EXERCISE OBJECTIVE:
Beginning with the first line of the data below, extract each line up to and including the one containing "M['steel'], FP, bev=.03)". Copy them exactly and add nothing.
• • • •
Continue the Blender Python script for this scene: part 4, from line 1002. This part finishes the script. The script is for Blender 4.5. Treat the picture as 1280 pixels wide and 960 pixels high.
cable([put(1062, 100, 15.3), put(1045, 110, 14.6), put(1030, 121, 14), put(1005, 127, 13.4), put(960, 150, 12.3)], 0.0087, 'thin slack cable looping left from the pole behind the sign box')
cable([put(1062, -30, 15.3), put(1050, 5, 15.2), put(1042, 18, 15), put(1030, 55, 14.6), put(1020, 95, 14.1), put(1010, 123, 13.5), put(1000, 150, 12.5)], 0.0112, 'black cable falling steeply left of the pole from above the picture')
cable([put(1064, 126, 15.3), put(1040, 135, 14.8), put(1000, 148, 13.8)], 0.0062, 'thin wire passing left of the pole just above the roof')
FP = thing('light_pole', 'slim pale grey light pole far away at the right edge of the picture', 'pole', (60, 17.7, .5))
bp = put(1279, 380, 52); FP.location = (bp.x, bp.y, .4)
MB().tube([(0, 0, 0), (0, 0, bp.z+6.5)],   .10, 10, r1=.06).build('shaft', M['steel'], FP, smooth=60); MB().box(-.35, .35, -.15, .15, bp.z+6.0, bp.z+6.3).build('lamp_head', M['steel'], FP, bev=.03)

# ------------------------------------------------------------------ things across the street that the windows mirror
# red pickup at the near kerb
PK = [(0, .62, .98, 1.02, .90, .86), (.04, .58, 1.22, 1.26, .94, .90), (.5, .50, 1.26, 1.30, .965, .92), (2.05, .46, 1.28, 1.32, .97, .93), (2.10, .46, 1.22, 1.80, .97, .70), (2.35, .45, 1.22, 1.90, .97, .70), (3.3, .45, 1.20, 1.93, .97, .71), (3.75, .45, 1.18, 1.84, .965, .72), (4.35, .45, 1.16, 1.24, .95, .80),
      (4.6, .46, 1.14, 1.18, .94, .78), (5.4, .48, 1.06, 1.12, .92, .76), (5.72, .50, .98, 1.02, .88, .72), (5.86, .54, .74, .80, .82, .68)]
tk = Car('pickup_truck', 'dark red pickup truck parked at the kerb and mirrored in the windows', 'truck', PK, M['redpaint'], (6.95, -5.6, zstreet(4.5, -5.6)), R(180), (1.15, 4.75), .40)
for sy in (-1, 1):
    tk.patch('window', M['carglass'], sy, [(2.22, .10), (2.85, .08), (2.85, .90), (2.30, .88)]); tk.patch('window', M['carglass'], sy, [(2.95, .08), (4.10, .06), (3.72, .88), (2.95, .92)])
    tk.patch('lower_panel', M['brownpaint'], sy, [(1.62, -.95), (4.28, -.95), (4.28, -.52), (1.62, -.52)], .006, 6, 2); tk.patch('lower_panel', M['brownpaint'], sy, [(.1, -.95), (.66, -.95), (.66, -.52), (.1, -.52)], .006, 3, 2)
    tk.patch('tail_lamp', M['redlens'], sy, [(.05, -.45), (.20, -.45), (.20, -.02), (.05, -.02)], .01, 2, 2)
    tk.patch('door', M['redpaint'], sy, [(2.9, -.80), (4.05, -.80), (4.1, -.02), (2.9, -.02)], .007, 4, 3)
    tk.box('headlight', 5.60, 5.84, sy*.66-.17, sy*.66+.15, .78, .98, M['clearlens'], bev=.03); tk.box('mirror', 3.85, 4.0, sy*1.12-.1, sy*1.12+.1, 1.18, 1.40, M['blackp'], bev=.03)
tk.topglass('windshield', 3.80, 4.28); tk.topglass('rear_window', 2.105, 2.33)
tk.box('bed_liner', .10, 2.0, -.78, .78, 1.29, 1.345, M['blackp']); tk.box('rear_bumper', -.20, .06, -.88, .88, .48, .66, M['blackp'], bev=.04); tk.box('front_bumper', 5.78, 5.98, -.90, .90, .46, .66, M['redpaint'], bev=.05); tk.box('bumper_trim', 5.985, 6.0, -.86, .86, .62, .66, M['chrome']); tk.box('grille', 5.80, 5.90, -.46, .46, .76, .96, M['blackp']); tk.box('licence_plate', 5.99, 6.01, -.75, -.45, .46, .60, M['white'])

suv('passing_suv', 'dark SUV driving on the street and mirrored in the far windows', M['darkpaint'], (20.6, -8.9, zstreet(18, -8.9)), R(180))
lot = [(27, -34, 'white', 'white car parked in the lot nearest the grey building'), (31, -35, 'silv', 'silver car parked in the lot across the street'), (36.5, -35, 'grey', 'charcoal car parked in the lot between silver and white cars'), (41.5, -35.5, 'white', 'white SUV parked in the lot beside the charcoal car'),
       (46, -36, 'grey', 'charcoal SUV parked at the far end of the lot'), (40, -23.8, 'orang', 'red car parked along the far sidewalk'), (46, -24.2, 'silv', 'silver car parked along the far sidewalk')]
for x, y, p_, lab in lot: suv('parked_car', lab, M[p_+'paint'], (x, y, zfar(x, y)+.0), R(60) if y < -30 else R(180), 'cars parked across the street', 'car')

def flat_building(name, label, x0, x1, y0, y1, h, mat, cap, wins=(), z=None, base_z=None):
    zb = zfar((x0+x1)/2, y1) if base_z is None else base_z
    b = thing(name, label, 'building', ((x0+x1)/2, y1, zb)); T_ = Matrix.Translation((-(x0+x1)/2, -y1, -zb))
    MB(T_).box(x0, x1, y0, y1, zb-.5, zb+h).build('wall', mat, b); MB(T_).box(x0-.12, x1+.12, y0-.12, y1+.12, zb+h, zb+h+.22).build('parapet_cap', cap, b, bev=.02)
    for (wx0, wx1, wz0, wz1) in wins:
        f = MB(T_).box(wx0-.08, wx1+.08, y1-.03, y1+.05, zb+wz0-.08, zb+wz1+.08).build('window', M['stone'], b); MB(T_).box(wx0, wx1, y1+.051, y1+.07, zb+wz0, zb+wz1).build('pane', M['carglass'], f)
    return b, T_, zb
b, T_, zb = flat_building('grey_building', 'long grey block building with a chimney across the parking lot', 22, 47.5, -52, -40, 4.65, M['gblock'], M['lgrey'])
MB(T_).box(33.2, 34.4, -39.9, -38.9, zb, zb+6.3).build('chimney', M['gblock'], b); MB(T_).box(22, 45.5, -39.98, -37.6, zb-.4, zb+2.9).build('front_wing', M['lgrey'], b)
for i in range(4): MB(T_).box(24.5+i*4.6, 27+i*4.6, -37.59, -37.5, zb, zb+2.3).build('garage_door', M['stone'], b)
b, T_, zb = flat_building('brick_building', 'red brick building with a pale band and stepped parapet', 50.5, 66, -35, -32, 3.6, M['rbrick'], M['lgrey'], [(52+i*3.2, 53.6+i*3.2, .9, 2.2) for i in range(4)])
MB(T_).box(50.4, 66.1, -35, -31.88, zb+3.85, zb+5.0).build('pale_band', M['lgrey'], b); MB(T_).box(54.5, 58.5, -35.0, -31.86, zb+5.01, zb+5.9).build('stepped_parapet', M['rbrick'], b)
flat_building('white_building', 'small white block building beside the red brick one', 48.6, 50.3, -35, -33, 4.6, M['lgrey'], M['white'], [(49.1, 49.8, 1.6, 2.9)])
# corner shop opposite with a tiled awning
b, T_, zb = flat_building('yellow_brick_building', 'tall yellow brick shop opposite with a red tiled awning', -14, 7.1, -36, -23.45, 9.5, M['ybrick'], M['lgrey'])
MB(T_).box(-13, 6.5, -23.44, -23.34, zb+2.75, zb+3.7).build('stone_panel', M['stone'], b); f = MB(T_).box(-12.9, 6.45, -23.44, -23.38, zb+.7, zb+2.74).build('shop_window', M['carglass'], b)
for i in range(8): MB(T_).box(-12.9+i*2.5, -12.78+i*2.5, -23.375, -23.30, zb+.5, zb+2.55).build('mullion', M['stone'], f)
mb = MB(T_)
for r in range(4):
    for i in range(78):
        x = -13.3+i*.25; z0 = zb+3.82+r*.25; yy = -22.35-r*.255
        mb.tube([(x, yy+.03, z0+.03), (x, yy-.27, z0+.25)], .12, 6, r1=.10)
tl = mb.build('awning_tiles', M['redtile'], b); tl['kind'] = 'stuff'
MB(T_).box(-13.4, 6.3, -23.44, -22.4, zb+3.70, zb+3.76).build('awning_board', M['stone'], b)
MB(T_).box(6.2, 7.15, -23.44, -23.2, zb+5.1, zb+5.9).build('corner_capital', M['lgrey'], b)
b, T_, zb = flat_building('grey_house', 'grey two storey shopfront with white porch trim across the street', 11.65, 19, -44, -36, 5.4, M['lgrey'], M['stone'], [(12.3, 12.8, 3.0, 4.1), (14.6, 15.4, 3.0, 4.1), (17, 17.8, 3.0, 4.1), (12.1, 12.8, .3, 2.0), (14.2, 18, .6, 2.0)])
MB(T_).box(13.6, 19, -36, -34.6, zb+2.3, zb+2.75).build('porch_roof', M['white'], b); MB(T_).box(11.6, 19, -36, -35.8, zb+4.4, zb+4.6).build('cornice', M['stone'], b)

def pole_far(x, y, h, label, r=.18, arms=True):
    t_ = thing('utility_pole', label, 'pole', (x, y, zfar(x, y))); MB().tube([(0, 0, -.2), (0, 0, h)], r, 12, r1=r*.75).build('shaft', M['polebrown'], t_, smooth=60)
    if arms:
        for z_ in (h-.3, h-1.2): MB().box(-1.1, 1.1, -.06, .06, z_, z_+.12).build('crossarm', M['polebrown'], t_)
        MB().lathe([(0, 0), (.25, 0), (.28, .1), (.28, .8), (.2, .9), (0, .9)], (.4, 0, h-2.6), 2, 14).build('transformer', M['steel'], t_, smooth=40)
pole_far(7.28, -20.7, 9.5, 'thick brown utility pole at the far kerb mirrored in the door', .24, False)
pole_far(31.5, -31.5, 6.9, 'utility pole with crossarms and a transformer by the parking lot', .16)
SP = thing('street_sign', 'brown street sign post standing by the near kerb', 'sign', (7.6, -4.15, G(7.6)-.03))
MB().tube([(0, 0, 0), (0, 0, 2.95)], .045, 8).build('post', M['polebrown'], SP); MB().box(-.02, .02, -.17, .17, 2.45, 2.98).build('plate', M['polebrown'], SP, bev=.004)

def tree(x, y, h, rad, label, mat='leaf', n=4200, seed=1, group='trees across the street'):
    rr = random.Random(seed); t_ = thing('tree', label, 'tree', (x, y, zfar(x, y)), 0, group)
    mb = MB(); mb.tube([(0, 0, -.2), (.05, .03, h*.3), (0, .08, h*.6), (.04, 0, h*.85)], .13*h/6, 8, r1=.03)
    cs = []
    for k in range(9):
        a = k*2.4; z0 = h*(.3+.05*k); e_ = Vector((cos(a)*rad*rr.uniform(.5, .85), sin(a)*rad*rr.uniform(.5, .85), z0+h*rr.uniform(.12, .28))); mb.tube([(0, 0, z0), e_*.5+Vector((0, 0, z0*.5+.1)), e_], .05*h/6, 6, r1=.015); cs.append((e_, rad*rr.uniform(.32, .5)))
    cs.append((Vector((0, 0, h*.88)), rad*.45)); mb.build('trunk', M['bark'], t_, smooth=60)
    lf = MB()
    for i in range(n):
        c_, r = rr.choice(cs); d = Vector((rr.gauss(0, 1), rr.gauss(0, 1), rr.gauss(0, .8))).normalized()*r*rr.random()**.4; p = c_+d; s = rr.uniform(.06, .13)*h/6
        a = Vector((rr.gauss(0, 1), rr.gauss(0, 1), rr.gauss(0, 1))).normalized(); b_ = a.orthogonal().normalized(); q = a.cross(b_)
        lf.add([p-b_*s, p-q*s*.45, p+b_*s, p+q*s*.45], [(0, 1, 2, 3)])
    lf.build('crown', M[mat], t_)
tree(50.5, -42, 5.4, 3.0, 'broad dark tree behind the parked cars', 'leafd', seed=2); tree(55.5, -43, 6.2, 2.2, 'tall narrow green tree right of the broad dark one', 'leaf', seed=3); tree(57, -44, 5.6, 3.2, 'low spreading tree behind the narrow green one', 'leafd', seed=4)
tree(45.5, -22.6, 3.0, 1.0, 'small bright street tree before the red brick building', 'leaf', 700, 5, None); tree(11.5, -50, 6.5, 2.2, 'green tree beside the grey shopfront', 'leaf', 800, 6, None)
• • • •
CORRECT RESPONSE:
Continue the Blender Python script for this scene: part 4, from line 1002. This part finishes the script. The script is for Blender 4.5. Treat the picture as 1280 pixels wide and 960 pixels high.
cable([put(1062, 100, 15.3), put(1045, 110, 14.6), put(1030, 121, 14), put(1005, 127, 13.4), put(960, 150, 12.3)], 0.0087, 'thin slack cable looping left from the pole behind the sign box')
cable([put(1062, -30, 15.3), put(1050, 5, 15.2), put(1042, 18, 15), put(1030, 55, 14.6), put(1020, 95, 14.1), put(1010, 123, 13.5), put(1000, 150, 12.5)], 0.0112, 'black cable falling steeply left of the pole from above the picture')
cable([put(1064, 126, 15.3), put(1040, 135, 14.8), put(1000, 148, 13.8)], 0.0062, 'thin wire passing left of the pole just above the roof')
FP = thing('light_pole', 'slim pale grey light pole far away at the right edge of the picture', 'pole', (60, 17.7, .5))
bp = put(1279, 380, 52); FP.location = (bp.x, bp.y, .4)
MB().tube([(0, 0, 0), (0, 0, bp.z+6.5)],   .10, 10, r1=.06).build('shaft', M['steel'], FP, smooth=60); MB().box(-.35, .35, -.15, .15, bp.z+6.0, bp.z+6.3).build('lamp_head', M['steel'], FP, bev=.03)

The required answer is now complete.